- Stated task: Print each line from the start of the records below up through the line where "return Vector((jp.x +" is found, exactly as given.

□ □ □

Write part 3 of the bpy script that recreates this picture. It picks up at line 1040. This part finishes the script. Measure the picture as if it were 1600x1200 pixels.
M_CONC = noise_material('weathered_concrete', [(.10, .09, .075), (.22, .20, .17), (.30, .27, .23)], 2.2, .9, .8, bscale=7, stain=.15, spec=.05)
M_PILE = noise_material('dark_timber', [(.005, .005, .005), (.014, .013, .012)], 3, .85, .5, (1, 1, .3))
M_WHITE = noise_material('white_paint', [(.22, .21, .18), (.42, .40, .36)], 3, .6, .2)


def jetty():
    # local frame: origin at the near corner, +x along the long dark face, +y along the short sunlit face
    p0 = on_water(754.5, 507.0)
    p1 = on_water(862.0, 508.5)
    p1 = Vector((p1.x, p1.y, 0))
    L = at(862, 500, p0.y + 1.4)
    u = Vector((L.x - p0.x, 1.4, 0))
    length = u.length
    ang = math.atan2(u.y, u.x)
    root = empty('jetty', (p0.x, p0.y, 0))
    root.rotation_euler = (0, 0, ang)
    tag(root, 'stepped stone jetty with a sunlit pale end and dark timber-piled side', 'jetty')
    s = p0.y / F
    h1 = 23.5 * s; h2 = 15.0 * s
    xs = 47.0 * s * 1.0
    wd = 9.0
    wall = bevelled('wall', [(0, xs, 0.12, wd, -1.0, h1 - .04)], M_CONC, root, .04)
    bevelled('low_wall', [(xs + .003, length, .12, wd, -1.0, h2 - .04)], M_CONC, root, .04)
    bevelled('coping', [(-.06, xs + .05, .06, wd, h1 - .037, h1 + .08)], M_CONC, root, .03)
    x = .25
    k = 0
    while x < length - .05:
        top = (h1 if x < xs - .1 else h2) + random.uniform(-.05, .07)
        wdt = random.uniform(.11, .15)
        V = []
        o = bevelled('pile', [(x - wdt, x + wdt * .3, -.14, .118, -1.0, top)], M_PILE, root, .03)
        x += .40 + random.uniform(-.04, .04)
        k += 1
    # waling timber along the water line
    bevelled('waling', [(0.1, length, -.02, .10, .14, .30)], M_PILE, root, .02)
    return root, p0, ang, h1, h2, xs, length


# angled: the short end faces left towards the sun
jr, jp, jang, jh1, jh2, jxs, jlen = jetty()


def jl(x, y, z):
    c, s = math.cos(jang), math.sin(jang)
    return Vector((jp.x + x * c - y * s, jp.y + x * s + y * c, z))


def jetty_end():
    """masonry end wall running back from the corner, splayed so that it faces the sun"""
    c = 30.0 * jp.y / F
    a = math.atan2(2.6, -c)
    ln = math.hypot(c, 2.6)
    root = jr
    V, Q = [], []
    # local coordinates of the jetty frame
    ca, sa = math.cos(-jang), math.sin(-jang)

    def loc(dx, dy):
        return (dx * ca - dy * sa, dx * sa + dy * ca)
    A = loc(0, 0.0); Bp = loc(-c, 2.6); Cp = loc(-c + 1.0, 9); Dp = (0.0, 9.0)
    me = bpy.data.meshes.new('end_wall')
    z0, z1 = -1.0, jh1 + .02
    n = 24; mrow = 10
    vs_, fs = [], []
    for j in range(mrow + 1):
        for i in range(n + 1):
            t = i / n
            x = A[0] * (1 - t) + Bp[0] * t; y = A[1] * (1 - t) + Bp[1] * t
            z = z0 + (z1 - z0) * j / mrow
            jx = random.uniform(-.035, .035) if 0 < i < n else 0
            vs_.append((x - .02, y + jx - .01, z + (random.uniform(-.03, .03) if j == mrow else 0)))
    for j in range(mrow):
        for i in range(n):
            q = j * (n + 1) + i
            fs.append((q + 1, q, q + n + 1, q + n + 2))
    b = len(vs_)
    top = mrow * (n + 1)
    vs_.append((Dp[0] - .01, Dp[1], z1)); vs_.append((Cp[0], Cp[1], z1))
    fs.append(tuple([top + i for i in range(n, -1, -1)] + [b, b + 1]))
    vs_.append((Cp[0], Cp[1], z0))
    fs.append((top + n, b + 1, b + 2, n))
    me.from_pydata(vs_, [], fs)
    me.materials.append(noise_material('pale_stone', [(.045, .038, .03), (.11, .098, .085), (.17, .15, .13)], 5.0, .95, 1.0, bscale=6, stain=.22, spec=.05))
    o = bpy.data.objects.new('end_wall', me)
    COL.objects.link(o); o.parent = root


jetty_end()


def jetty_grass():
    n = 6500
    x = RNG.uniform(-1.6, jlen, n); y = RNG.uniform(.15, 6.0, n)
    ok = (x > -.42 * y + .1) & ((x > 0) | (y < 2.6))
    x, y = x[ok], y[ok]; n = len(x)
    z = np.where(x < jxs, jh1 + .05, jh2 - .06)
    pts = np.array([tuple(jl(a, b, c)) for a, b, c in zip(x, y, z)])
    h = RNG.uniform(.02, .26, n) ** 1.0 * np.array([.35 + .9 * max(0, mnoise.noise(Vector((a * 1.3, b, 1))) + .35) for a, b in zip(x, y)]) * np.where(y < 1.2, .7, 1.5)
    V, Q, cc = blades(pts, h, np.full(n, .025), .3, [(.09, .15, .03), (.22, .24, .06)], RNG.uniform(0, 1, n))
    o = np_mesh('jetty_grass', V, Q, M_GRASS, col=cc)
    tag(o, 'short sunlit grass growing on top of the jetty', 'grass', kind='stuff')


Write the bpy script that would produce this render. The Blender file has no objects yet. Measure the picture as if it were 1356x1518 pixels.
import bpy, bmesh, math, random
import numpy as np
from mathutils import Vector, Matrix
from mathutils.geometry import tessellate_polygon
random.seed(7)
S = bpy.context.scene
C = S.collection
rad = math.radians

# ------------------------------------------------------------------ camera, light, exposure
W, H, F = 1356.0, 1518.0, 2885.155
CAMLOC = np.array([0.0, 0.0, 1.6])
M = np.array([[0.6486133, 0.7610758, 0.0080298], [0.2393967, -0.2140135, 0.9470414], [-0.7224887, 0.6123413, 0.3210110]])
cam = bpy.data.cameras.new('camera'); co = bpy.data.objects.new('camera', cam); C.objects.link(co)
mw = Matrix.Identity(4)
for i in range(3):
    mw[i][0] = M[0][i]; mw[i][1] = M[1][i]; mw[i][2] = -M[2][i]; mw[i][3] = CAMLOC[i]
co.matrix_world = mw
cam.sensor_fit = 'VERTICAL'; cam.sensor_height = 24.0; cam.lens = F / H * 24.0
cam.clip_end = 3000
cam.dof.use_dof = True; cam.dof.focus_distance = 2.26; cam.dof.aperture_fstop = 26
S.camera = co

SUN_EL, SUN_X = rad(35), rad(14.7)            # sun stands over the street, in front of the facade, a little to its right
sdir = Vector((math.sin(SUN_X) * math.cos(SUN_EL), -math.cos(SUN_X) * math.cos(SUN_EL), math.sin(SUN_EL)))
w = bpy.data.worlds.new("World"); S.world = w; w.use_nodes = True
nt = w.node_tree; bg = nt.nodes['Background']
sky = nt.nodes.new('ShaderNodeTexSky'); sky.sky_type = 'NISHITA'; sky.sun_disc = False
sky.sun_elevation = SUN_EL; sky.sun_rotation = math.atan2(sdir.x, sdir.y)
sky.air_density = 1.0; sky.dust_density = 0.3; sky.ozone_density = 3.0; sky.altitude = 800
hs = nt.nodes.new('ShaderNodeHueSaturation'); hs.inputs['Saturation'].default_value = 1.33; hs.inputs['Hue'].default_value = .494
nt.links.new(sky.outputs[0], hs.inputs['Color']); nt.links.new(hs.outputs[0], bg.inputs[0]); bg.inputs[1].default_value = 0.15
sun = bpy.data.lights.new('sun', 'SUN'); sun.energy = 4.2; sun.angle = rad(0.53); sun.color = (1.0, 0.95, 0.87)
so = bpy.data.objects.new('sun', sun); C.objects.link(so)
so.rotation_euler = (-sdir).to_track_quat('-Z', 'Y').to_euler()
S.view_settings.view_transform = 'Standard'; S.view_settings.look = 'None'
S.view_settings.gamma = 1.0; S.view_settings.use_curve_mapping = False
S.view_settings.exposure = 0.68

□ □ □

- The result:
Write part 3 of the bpy script that recreates this picture. It picks up at line 1040. This part finishes the script. Measure the picture as if it were 1600x1200 pixels.
M_CONC = noise_material('weathered_concrete', [(.10, .09, .075), (.22, .20, .17), (.30, .27, .23)], 2.2, .9, .8, bscale=7, stain=.15, spec=.05)
M_PILE = noise_material('dark_timber', [(.005, .005, .005), (.014, .013, .012)], 3, .85, .5, (1, 1, .3))
M_WHITE = noise_material('white_paint', [(.22, .21, .18), (.42, .40, .36)], 3, .6, .2)


def jetty():
    # local frame: origin at the near corner, +x along the long dark face, +y along the short sunlit face
    p0 = on_water(754.5, 507.0)
    p1 = on_water(862.0, 508.5)
    p1 = Vector((p1.x, p1.y, 0))
    L = at(862, 500, p0.y + 1.4)
    u = Vector((L.x - p0.x, 1.4, 0))
    length = u.length
    ang = math.atan2(u.y, u.x)
    root = empty('jetty', (p0.x, p0.y, 0))
    root.rotation_euler = (0, 0, ang)
    tag(root, 'stepped stone jetty with a sunlit pale end and dark timber-piled side', 'jetty')
    s = p0.y / F
    h1 = 23.5 * s; h2 = 15.0 * s
    xs = 47.0 * s * 1.0
    wd = 9.0
    wall = bevelled('wall', [(0, xs, 0.12, wd, -1.0, h1 - .04)], M_CONC, root, .04)
    bevelled('low_wall', [(xs + .003, length, .12, wd, -1.0, h2 - .04)], M_CONC, root, .04)
    bevelled('coping', [(-.06, xs + .05, .06, wd, h1 - .037, h1 + .08)], M_CONC, root, .03)
    x = .25
    k = 0
    while x < length - .05:
        top = (h1 if x < xs - .1 else h2) + random.uniform(-.05, .07)
        wdt = random.uniform(.11, .15)
        V = []
        o = bevelled('pile', [(x - wdt, x + wdt * .3, -.14, .118, -1.0, top)], M_PILE, root, .03)
        x += .40 + random.uniform(-.04, .04)
        k += 1
    # waling timber along the water line
    bevelled('waling', [(0.1, length, -.02, .10, .14, .30)], M_PILE, root, .02)
    return root, p0, ang, h1, h2, xs, length


# angled: the short end faces left towards the sun
jr, jp, jang, jh1, jh2, jxs, jlen = jetty()


def jl(x, y, z):
    c, s = math.cos(jang), math.sin(jang)
    return Vector((jp.x + x * c - y * s, jp.y + x * s + y * c, z))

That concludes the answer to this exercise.